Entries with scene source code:
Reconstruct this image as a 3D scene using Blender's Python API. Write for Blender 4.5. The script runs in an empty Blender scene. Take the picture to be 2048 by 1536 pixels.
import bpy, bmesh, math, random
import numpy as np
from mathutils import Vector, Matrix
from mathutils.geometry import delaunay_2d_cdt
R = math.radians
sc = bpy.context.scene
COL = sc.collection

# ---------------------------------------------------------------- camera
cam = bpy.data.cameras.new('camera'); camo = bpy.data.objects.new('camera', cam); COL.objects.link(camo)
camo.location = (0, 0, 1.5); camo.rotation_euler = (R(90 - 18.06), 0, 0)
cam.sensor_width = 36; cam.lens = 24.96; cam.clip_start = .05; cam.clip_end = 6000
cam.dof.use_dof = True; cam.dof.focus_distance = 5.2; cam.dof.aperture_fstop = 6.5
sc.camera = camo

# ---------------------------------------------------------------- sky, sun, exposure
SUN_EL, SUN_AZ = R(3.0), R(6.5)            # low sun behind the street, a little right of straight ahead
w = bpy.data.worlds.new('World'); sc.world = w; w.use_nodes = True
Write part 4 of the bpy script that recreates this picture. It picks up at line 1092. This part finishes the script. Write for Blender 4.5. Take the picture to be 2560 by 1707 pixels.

GIVEN EXERCISE. From the records given above, copy all lines containing "pixels".

ANSWER IN FULL.
Reconstruct this image as a 3D scene using Blender's Python API. Write for Blender 4.5. The script runs in an empty Blender scene. Take the picture to be 2048 by 1536 pixels.
Write part 4 of the bpy script that recreates this picture. It picks up at line 1092. This part finishes the script. Write for Blender 4.5. Take the picture to be 2560 by 1707 pixels.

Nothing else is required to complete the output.